Review on the temperature memory effect in shape memory alloys

Abstract

Shape memory alloys (SMAs) are well known for their unique shape memory effect (SME) and superelasticity (SE) behavior. The SME and SE have been extensively investigated in past decades due to their potential use in many applications, especially for smart materials. The unique effects of the SME and SE originate from martensitic transformation and its reverse transformation. Apart from the SME and SE, SMAs also exhibit a unique property of memorizing the point of interruption of martensite to parent phase transformation.
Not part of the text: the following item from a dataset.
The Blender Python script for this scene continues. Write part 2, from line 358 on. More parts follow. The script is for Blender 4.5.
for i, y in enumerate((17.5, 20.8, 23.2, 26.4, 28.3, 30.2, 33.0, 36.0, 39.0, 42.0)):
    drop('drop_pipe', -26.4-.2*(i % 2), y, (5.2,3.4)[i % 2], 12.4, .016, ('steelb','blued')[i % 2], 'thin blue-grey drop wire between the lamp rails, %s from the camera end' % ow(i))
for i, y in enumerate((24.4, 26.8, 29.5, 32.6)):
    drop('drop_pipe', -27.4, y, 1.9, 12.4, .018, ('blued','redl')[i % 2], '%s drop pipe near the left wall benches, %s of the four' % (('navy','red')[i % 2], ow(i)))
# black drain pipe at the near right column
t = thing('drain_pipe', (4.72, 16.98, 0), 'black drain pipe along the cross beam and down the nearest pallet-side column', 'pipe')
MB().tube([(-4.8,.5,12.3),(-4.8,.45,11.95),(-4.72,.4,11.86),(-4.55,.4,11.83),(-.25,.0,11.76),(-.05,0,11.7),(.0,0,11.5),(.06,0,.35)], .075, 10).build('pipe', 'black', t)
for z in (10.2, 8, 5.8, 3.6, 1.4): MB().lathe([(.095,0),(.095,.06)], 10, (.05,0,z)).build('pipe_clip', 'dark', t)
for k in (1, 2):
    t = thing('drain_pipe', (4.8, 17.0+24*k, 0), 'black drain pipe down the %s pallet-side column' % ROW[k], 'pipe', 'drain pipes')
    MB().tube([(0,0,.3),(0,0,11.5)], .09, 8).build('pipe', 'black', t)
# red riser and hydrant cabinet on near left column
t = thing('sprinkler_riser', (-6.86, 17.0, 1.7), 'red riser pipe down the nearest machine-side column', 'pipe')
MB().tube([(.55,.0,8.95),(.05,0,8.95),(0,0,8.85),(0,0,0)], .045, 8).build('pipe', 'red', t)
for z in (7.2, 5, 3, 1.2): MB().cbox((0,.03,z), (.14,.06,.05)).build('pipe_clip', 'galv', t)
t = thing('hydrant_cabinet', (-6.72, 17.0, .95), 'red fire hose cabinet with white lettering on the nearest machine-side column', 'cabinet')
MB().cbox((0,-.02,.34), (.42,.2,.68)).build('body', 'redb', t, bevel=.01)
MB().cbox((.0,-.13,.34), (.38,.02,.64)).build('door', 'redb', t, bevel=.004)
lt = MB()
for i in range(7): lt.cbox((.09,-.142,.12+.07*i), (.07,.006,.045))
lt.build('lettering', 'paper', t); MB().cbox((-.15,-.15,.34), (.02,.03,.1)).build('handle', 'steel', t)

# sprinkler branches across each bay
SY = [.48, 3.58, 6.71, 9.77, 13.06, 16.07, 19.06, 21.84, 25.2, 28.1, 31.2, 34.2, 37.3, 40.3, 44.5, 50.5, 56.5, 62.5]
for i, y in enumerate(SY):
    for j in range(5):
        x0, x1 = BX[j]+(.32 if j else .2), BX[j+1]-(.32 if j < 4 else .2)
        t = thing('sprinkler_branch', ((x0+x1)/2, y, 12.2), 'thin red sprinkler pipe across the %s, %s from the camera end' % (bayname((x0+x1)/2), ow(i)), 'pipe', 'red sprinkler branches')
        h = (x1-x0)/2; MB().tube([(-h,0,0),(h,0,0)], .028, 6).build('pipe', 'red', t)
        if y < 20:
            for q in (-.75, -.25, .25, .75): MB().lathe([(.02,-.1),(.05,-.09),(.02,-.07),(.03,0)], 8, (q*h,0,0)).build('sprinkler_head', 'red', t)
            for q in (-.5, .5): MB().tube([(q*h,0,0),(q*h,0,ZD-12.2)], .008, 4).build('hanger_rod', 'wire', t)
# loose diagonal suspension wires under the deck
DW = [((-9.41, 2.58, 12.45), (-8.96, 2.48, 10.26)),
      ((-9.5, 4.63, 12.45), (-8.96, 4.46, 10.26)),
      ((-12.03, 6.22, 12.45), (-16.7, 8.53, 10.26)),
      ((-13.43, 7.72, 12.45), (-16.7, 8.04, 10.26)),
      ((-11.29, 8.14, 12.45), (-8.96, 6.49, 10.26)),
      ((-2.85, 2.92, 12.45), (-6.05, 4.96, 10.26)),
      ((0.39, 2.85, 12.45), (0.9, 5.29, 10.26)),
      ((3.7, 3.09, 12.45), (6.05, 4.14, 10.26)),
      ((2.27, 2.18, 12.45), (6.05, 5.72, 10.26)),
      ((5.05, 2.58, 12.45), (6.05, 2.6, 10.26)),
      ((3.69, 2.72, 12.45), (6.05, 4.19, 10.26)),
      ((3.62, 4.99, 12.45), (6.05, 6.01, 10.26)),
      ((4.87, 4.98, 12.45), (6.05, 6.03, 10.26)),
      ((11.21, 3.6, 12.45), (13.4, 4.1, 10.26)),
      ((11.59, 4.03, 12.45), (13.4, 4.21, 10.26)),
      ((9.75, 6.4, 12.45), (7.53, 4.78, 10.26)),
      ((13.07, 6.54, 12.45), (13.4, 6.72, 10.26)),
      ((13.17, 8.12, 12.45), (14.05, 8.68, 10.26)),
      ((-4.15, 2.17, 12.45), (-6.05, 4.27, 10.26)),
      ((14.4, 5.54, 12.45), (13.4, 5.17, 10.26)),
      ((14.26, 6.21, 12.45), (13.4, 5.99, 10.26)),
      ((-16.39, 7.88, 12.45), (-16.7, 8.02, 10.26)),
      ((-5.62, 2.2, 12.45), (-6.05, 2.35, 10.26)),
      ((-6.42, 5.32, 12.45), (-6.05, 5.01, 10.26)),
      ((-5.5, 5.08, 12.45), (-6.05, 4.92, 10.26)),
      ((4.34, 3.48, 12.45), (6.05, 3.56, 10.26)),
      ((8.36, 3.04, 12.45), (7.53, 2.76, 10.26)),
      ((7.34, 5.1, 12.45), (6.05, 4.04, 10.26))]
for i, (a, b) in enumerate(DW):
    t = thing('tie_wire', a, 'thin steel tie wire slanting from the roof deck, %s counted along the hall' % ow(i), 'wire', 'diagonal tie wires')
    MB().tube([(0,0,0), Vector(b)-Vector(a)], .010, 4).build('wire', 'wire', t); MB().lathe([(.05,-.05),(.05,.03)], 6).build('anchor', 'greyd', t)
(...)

If a reverse transformation of a SMA is arrested at a temperature between reverse transformation start temperature (A _s) and reverse transformation finish temperature (A _f), a kinetic stop will appear in the next complete transformation cycle. The kinetic stop temperature is a ‘memory’ of the previous arrested temperature. This unique phenomenon in SMAs is called temperature memory effect (TME). The TME can be wiped out by heating the SMAs to a temperature higher than A _f. The TME is a specific characteristic of the SMAs, which can be observed in TiNi-based and Cu-based alloys. TME can also occur in the R-phase transformation. However, the TME in the R-phase transformation is much weaker than that in the martensite to parent transformation. The decrease of elastic energy after incomplete cycle on heating procedure and the motion of domain walls have significant contributions to the TME. In this paper, the TME in the TiNi-based and Cu-based alloys including wires, slabs and films is characterized by electronic-resistance, elongation and DSC methods. The mechanism of the TME is discussed.